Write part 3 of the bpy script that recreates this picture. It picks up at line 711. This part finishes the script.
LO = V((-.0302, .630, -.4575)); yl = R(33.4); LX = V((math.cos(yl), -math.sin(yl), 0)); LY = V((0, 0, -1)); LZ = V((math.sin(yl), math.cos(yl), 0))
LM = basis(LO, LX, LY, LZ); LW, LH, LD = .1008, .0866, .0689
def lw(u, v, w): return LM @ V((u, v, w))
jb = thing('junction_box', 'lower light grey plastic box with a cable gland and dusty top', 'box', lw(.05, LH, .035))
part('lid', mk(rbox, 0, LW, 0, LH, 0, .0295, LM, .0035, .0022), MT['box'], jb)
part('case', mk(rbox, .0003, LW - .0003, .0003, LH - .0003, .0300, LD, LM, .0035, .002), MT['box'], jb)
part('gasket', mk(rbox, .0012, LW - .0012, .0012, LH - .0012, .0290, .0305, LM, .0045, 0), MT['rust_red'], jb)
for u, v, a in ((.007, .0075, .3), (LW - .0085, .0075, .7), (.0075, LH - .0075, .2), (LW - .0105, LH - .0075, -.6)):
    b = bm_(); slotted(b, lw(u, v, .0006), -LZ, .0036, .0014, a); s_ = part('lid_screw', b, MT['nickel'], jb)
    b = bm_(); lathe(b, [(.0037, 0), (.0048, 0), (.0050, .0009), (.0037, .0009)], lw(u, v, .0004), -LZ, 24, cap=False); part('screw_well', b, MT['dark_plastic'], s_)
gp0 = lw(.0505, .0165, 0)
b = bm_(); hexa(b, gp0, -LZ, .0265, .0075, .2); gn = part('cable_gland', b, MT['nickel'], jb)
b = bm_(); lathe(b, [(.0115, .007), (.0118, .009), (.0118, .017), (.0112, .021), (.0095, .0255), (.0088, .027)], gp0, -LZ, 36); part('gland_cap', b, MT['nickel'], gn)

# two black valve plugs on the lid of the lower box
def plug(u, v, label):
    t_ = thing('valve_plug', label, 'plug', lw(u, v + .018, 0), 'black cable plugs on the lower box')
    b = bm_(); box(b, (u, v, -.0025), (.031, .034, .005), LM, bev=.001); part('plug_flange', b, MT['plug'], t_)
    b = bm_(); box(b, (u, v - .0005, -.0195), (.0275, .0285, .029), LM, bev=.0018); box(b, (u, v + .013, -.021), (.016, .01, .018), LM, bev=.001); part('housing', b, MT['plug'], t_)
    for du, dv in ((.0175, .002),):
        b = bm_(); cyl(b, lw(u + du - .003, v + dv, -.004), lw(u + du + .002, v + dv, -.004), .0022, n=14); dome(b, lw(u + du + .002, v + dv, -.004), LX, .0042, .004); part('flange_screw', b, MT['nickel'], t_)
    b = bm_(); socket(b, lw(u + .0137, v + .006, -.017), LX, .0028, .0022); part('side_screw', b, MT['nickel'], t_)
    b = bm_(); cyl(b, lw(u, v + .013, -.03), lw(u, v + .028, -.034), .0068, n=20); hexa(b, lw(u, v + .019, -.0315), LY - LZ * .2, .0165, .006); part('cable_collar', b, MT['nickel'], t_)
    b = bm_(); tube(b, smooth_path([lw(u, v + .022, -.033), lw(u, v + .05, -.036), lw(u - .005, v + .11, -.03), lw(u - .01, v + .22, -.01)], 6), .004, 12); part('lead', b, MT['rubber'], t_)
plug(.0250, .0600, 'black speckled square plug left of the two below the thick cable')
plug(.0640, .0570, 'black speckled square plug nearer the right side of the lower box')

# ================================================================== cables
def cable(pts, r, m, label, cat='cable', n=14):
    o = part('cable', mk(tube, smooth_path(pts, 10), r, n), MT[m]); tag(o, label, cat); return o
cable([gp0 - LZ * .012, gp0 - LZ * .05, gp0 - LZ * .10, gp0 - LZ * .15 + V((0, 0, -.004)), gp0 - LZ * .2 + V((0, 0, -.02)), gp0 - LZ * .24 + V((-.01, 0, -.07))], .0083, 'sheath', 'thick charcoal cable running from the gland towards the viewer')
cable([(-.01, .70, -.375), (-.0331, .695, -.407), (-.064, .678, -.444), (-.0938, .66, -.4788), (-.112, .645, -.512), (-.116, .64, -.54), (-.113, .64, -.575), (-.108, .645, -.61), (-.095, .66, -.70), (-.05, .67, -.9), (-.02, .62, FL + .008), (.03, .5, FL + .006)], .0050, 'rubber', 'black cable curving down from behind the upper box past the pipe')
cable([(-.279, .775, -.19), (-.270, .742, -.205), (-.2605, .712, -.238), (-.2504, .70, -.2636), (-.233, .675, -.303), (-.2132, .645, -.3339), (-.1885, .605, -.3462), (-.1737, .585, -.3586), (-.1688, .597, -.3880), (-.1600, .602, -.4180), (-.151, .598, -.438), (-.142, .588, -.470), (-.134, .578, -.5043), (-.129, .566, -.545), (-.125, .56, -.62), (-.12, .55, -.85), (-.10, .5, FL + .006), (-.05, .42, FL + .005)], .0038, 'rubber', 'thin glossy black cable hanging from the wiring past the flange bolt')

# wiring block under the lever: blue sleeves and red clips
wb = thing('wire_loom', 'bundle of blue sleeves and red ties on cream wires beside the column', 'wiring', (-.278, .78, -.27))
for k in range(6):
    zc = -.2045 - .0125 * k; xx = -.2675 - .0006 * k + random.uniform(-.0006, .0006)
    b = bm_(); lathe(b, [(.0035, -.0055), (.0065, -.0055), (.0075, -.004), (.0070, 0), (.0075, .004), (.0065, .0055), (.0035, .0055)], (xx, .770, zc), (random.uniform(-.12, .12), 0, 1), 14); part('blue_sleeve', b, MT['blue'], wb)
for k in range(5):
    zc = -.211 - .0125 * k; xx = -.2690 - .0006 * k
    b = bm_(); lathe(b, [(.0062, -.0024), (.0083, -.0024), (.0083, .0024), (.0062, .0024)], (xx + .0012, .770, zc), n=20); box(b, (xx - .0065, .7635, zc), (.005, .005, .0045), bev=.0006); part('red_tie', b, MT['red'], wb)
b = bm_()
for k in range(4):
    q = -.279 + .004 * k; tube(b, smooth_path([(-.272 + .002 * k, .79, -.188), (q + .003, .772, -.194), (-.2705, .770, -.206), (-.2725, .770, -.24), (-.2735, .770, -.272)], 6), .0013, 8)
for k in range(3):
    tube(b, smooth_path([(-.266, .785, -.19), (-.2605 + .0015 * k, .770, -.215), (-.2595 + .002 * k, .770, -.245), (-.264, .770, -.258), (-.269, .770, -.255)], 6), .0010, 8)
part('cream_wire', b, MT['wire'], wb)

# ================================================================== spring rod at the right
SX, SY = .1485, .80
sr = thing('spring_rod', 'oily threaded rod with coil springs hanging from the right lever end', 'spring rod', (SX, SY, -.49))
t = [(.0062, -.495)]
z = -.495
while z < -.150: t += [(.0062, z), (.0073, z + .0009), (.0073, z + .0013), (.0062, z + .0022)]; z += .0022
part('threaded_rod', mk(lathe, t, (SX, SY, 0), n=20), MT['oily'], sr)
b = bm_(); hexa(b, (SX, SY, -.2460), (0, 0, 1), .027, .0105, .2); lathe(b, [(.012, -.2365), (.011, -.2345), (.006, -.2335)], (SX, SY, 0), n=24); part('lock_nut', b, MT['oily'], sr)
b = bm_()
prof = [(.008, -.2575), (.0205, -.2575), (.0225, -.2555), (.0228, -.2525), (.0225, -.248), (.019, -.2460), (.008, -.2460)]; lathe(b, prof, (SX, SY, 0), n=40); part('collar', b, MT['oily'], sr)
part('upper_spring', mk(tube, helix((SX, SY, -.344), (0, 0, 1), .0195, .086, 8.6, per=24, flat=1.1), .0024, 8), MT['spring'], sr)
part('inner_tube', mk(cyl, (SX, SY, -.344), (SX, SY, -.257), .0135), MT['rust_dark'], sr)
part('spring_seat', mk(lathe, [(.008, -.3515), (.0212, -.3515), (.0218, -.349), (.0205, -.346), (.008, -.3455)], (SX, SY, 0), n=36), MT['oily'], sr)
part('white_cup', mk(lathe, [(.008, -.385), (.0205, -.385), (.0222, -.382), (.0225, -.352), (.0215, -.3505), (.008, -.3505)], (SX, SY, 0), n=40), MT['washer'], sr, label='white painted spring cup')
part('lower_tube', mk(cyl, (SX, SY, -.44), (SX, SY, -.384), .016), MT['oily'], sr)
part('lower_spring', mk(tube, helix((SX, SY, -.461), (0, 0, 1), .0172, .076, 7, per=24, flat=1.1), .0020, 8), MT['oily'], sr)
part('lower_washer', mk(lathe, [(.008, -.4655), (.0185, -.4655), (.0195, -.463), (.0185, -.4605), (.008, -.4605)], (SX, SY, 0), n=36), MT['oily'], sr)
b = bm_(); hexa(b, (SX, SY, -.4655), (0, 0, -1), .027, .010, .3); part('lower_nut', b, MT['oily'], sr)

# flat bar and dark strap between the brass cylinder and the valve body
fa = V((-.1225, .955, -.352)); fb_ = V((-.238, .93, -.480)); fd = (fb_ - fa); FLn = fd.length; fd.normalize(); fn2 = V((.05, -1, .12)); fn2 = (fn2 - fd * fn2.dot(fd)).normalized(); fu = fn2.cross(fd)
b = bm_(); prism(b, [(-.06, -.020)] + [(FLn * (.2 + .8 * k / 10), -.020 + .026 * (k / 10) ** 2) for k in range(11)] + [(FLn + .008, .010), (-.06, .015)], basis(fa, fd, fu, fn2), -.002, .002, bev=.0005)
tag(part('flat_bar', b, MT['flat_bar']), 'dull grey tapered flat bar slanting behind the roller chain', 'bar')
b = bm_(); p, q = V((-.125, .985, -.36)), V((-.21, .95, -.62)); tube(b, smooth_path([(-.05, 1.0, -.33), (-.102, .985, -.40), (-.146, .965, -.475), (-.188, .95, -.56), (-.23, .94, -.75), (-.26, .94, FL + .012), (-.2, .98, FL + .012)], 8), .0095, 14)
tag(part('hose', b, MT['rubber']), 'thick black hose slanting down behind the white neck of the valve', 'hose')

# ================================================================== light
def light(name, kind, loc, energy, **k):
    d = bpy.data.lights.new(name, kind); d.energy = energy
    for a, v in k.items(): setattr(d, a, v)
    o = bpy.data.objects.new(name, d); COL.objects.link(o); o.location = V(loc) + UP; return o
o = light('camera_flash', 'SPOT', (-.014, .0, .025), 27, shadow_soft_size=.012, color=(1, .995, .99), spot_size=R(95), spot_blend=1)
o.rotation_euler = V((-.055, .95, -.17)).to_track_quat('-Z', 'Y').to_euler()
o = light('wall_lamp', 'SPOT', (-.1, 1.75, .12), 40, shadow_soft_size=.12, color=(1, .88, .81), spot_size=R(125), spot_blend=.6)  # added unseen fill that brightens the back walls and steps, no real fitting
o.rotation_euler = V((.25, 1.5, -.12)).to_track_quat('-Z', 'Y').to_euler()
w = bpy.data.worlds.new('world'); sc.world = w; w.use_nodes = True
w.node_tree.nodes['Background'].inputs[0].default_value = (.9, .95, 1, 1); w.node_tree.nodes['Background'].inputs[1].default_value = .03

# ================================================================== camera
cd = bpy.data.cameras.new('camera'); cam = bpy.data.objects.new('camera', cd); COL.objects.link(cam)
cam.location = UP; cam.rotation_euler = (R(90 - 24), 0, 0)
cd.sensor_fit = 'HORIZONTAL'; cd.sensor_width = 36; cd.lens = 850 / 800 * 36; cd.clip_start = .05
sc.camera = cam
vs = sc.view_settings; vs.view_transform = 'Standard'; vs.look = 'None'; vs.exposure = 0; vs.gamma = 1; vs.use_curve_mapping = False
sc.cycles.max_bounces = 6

(What is being asked): Set down each line of the material verbatim, from the first line through the line that contains "b, MT['nickel'], gn)".

(Result for this exercise):
Write part 3 of the bpy script that recreates this picture. It picks up at line 711. This part finishes the script.
LO = V((-.0302, .630, -.4575)); yl = R(33.4); LX = V((math.cos(yl), -math.sin(yl), 0)); LY = V((0, 0, -1)); LZ = V((math.sin(yl), math.cos(yl), 0))
LM = basis(LO, LX, LY, LZ); LW, LH, LD = .1008, .0866, .0689
def lw(u, v, w): return LM @ V((u, v, w))
jb = thing('junction_box', 'lower light grey plastic box with a cable gland and dusty top', 'box', lw(.05, LH, .035))
part('lid', mk(rbox, 0, LW, 0, LH, 0, .0295, LM, .0035, .0022), MT['box'], jb)
part('case', mk(rbox, .0003, LW - .0003, .0003, LH - .0003, .0300, LD, LM, .0035, .002), MT['box'], jb)
part('gasket', mk(rbox, .0012, LW - .0012, .0012, LH - .0012, .0290, .0305, LM, .0045, 0), MT['rust_red'], jb)
for u, v, a in ((.007, .0075, .3), (LW - .0085, .0075, .7), (.0075, LH - .0075, .2), (LW - .0105, LH - .0075, -.6)):
    b = bm_(); slotted(b, lw(u, v, .0006), -LZ, .0036, .0014, a); s_ = part('lid_screw', b, MT['nickel'], jb)
    b = bm_(); lathe(b, [(.0037, 0), (.0048, 0), (.0050, .0009), (.0037, .0009)], lw(u, v, .0004), -LZ, 24, cap=False); part('screw_well', b, MT['dark_plastic'], s_)
gp0 = lw(.0505, .0165, 0)
b = bm_(); hexa(b, gp0, -LZ, .0265, .0075, .2); gn = part('cable_gland', b, MT['nickel'], jb)
b = bm_(); lathe(b, [(.0115, .007), (.0118, .009), (.0118, .017), (.0112, .021), (.0095, .0255), (.0088, .027)], gp0, -LZ, 36); part('gland_cap', b, MT['nickel'], gn)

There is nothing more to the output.